Starting with the first line of the data that follows, transcribe every line verbatim until the line containing "def at_depth(px, py, D): return" has been transcribed.
'''
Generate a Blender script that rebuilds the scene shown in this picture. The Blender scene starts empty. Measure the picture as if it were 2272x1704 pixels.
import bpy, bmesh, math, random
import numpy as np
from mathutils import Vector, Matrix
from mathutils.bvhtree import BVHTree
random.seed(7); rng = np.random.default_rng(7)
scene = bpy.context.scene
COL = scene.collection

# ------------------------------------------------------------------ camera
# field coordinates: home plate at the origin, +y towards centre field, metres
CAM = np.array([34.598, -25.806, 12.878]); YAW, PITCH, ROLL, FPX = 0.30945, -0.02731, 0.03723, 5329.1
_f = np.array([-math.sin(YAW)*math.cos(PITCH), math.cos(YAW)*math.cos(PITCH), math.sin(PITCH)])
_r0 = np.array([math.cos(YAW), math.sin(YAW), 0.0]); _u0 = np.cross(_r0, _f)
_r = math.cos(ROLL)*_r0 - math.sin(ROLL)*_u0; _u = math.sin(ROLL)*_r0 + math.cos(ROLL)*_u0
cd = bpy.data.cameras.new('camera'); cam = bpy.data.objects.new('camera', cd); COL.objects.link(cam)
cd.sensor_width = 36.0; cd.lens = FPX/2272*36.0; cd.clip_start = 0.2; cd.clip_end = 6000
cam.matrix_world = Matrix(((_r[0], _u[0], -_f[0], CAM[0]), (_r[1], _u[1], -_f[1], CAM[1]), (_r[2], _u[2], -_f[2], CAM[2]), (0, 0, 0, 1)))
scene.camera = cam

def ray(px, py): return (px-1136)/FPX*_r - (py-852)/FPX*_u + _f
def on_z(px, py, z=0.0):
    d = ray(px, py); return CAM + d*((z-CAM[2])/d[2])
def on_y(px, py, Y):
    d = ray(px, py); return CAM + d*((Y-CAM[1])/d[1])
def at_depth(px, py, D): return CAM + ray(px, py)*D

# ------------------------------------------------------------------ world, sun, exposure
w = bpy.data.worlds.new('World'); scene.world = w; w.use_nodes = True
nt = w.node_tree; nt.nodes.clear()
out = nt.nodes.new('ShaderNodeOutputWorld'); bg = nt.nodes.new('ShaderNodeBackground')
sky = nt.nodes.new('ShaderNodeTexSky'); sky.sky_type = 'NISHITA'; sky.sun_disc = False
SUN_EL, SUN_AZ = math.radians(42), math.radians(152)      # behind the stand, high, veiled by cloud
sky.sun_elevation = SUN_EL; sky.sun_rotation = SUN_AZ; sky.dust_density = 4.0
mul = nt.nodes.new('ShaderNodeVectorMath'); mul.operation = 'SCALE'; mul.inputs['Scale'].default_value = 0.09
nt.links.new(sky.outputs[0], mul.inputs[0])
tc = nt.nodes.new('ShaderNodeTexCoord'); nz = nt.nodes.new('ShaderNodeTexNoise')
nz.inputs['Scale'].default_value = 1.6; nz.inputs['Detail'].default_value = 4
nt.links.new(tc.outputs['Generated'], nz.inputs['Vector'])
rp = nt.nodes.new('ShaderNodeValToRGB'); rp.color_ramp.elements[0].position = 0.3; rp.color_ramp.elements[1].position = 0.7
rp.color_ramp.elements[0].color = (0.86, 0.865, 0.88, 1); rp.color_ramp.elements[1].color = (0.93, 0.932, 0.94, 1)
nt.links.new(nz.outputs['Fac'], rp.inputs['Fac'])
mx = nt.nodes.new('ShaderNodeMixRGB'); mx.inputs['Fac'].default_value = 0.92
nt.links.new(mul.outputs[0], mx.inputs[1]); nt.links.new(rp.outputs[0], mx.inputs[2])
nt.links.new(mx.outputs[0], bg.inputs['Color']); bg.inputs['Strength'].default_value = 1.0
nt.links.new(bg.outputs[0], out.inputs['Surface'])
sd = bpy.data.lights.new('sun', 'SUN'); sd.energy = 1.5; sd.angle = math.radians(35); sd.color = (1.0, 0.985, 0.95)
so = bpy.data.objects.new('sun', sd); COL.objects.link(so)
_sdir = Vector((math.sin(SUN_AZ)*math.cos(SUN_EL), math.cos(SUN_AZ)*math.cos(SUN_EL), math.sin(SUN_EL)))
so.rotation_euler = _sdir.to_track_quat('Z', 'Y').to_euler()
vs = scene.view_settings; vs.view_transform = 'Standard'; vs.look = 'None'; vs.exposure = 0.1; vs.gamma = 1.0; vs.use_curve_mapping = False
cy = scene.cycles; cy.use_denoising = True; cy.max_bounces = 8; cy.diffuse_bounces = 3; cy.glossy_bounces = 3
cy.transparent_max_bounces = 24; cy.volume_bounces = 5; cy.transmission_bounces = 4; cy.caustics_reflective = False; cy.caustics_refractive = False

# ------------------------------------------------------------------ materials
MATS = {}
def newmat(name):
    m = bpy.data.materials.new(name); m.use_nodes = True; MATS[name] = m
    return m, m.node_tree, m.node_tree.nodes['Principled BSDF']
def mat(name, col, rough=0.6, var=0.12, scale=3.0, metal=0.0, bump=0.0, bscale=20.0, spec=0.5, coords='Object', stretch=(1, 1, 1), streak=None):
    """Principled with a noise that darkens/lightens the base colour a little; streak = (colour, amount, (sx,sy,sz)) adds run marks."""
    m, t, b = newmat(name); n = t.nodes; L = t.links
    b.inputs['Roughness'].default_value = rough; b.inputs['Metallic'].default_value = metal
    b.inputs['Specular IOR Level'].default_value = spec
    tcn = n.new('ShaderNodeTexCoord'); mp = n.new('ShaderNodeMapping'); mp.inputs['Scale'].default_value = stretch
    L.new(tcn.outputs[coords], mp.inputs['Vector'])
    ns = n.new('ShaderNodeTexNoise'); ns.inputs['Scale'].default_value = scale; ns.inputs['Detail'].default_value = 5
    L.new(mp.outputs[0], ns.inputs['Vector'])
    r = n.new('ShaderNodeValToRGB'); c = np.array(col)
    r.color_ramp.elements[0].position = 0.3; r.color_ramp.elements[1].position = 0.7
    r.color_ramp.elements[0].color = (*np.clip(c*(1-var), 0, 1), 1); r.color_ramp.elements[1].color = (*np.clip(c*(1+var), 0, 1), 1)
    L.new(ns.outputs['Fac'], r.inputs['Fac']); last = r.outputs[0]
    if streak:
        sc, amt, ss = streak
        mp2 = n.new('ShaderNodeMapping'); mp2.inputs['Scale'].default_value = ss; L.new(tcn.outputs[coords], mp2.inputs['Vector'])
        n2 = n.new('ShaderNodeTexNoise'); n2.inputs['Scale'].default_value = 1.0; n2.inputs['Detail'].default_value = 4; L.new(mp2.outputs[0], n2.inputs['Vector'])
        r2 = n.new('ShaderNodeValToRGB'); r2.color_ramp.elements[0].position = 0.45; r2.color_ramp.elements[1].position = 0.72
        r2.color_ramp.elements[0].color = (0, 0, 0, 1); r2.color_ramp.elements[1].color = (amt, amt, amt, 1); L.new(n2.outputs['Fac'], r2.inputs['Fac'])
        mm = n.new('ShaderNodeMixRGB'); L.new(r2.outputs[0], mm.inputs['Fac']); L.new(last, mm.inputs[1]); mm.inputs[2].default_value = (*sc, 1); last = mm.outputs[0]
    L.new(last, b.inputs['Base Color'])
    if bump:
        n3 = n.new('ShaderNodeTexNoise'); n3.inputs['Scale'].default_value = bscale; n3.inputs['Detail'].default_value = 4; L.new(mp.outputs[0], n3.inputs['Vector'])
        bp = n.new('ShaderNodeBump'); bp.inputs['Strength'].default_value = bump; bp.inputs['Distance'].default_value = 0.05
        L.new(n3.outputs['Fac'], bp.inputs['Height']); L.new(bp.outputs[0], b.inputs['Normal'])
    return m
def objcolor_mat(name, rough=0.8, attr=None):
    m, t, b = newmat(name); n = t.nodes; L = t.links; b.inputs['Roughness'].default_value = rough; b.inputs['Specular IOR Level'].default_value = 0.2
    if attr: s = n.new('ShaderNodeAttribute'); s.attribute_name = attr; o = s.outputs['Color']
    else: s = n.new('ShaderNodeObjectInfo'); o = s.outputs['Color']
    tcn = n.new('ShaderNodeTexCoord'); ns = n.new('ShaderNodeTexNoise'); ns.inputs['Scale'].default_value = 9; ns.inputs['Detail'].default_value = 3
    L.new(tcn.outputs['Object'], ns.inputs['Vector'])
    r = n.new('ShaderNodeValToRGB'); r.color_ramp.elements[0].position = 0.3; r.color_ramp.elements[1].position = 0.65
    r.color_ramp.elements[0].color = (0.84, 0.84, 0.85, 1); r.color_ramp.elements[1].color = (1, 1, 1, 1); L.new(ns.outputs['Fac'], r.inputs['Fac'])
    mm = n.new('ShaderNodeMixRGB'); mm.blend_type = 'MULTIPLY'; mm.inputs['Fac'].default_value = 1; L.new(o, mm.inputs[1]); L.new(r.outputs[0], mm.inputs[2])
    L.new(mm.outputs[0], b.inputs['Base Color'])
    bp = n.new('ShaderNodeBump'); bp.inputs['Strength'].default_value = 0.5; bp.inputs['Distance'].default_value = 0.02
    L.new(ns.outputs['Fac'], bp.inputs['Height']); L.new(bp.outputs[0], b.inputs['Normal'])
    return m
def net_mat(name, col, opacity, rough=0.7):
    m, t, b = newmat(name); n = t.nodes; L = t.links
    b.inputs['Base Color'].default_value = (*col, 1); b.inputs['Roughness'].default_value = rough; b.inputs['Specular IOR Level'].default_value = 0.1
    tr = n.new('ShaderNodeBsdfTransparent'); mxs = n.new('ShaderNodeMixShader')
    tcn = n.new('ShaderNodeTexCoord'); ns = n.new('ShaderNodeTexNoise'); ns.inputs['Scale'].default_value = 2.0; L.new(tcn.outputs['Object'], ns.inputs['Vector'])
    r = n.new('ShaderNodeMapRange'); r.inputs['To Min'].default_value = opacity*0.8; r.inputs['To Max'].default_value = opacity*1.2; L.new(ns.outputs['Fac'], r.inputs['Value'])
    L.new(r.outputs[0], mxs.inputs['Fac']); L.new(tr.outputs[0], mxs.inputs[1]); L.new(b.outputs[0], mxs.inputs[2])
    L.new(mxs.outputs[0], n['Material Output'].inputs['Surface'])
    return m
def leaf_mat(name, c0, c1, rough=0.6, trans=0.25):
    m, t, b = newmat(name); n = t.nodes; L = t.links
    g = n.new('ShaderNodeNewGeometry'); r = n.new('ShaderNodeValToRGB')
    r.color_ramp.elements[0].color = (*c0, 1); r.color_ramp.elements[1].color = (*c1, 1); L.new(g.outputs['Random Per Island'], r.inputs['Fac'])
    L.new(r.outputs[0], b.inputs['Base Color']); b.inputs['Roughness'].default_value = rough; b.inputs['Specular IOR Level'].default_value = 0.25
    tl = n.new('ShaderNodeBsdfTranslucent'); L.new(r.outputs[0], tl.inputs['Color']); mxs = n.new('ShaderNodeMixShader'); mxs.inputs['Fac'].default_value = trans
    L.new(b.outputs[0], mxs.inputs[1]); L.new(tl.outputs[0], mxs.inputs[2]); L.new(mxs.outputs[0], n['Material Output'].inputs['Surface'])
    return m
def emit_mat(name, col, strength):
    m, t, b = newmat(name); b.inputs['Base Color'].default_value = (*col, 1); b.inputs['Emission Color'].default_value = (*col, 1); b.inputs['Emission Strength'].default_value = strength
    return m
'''
§ **Output below**
Generate a Blender script that rebuilds the scene shown in this picture. The Blender scene starts empty. Measure the picture as if it were 2272x1704 pixels.
import bpy, bmesh, math, random
import numpy as np
from mathutils import Vector, Matrix
from mathutils.bvhtree import BVHTree
random.seed(7); rng = np.random.default_rng(7)
scene = bpy.context.scene
COL = scene.collection

# ------------------------------------------------------------------ camera
# field coordinates: home plate at the origin, +y towards centre field, metres
CAM = np.array([34.598, -25.806, 12.878]); YAW, PITCH, ROLL, FPX = 0.30945, -0.02731, 0.03723, 5329.1
_f = np.array([-math.sin(YAW)*math.cos(PITCH), math.cos(YAW)*math.cos(PITCH), math.sin(PITCH)])
_r0 = np.array([math.cos(YAW), math.sin(YAW), 0.0]); _u0 = np.cross(_r0, _f)
_r = math.cos(ROLL)*_r0 - math.sin(ROLL)*_u0; _u = math.sin(ROLL)*_r0 + math.cos(ROLL)*_u0
cd = bpy.data.cameras.new('camera'); cam = bpy.data.objects.new('camera', cd); COL.objects.link(cam)
cd.sensor_width = 36.0; cd.lens = FPX/2272*36.0; cd.clip_start = 0.2; cd.clip_end = 6000
cam.matrix_world = Matrix(((_r[0], _u[0], -_f[0], CAM[0]), (_r[1], _u[1], -_f[1], CAM[1]), (_r[2], _u[2], -_f[2], CAM[2]), (0, 0, 0, 1)))
scene.camera = cam

def ray(px, py): return (px-1136)/FPX*_r - (py-852)/FPX*_u + _f
def on_z(px, py, z=0.0):
    d = ray(px, py); return CAM + d*((z-CAM[2])/d[2])
def on_y(px, py, Y):
    d = ray(px, py); return CAM + d*((Y-CAM[1])/d[1])
def at_depth(px, py, D): return CAM + ray(px, py)*D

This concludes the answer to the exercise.